O Tribunal Europeu dos Direitos do Homem (TEDH) condenou, este mês, o Supremo Tribunal de Justiça de Portugal (STJ) por violação da liberdade de expressão de um jornal português.
Corpo do artigo
Embora, formalmente, o sujeito da condenação tenha sido o Estado, na verdade, o juízo de censura foi dirigido claramente ao STJ, pois foi este tribunal que praticou o acto material violador daquele direito fundamental.
Os factos ocorreram em 22 de Fevereiro de 2001, quando o jornal Público, a propósito das dívidas dos clubes de futebol ao fisco, noticiou que a administração fiscal não havia cobrado todas as dívidas do Sporting. A notícia baseava-se em documentos das finanças e em informações de um funcionário da administração fiscal. O Ministério das Finanças limitou-se a dizer que o assunto estava coberto pelo sigilo fiscal.
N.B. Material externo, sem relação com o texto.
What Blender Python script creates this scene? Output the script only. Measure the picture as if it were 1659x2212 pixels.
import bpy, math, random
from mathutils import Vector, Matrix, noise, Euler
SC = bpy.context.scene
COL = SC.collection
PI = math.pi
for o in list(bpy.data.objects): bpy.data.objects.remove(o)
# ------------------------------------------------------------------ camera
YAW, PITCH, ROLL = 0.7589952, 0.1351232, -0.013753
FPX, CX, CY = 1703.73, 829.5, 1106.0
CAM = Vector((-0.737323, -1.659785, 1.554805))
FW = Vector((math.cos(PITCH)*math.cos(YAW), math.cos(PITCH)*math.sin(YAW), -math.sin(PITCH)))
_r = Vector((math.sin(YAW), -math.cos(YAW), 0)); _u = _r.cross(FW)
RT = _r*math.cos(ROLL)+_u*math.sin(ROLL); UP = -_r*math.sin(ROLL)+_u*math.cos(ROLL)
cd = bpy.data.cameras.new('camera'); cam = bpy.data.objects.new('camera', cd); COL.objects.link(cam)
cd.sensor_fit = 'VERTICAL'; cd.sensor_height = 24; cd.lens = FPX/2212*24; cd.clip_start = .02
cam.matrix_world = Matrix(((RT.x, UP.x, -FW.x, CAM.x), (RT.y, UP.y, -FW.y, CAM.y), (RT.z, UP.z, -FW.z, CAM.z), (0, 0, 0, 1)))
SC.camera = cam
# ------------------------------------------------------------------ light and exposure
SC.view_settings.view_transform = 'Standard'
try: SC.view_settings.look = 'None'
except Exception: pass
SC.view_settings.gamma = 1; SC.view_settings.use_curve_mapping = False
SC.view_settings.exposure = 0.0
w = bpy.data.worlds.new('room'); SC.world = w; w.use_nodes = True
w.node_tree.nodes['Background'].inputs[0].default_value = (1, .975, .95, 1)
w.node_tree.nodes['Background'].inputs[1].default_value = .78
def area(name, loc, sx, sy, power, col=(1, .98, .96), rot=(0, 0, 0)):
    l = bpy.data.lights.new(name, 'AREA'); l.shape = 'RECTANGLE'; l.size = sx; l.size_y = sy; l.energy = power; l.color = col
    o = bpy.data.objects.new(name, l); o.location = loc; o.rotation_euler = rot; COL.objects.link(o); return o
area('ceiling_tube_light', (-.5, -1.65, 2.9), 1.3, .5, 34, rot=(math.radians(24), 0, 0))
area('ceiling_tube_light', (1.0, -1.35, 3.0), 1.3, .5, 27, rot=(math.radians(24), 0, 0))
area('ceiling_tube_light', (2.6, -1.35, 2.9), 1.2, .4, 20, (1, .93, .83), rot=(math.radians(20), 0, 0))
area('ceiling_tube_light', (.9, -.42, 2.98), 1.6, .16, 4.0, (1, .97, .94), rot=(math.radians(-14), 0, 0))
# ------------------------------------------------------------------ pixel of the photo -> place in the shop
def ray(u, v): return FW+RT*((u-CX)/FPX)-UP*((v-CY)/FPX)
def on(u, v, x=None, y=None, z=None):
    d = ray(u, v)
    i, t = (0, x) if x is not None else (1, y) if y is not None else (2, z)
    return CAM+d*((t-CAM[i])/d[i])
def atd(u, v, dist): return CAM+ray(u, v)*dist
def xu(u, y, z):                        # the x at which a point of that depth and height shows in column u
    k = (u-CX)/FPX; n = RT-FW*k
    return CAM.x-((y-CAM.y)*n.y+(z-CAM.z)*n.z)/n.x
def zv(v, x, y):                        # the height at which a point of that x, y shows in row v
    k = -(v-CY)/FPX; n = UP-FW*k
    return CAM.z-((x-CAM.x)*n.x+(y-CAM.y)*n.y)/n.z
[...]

Em reacção, o Sporting intentou uma acção cível contra o jornal e quatro jornalistas, pedindo uma indemnização pelos danos causados à sua reputação. O julgamento realizou-se em 15 de Abril de 2005, tendo o tribunal absolvido o jornal e os jornalistas, por considerar que eles haviam exercido o direito à liberdade de expressão garantido pela Constituição da República Portuguesa (artigos 37º e 38º) e pela Convenção Europeia dos Direitos do Homem (artigo 10º). Essa decisão foi confirmada pelo Tribunal da Relação de Lisboa em 19 de Setembro de 2006.
Porém, em 8 de Março de 2007, o STJ revogou essa decisão e condenou o jornal e os jornalistas a pagarem ao Sporting uma indemnização de 75 000 euros. O STJ entendeu que pouco importava saber se os factos noticiados eram verdadeiros ou não. «O carácter ilícito do acto não é afectado pela prova - ou ausência de prova - da verdade», frisou o STJ.
Várias considerações se colocam sobre esta (mais uma) condenação internacional dos tribunais portugueses por violação de direitos fundamentais. A primeira é a de que é, indubitavelmente, uma vergonha para o país que a justiça portuguesa tenha sido mais uma vez condenada no TEDH. Os tribunais portugueses são, na verdade, dos locais onde mais se ofendem os direitos fundamentais em Portugal. Neste caso, a violação foi cometida pelo mais alto tribunal português, com a agravante de ter revogado decisões correctas dos tribunais de 1ª e 2ª instâncias (uma «dupla conforme») que respeitavam e protegiam a liberdade de imprensa.
Quando o mais alto tribunal de Portugal revoga as boas decisões dos tribunais inferiores para proferir decisões erradas que levam à condenação internacional do estado português, tudo é de recear da nossa justiça. É uma pena que os autores da decisão em causa não tenham sido eles próprios a justificar ao TEDH por que violaram um direito fundamental como é a liberdade de expressão. Ou então que o presidente do STJ, sempre tão afoito a fazer declarações públicas sobre os outros, não venha ele próprio explicar aos portugueses as ofensas aos direitos fundamentais cometidas pelo órgão a que preside.
Infelizmente, agora que o Estado (à custa dos contribuintes) vai ter de devolver ao Público os mais de 80 000 euros que este jornal pagou indevidamente ao Sporting por uma decisão errada do STJ, todos se remetem a um silêncio envergonhado mas cómodo. Ou então, para desviar as atenções, o presidente do STJ prefere andar a falar publicamente sobre a Ordem dos Advogados e o seu bastonário.
Por outro lado, é de salientar que o autor da decisão do STJ tinha, algum tempo antes, elaborado um outro acórdão em que, pela morte em serviço de um soldado da GNR, havia atribuído aos herdeiros uma indemnização bastante inferior à do Sporting. Ou seja, para o STJ português uma vida humana valia bem menos do que a reputação de um clube de futebol com um longo historial de dívidas ao fisco, como, aliás, sucedia com a generalidade dos clubes de futebol.
De sublinhar ainda que a decisão do STJ parece acolher a teoria da chamada «indemnização punitiva» defendida pelo seu presidente, segundo a qual as indemnizações em direito civil, mais do que ressarcir os lesados pelos danos sofridos, devem constituir sobretudo um castigo para os lesantes, mesmo que estes tenham agido sem dolo. Isso numa altura em que o próprio direito penal já há muito abandonou a finalidade retributiva das penas. É o retorno da antiquíssima doutrina da expiação.
A ilegalidade da decisão do STJ era, em 2007, tão óbvia que eu próprio declarei perante as câmaras da SIC e (como disse então) «para memória futura», que Portugal iria ser inexoravelmente condenado no TEDH. Aí está a confirmação.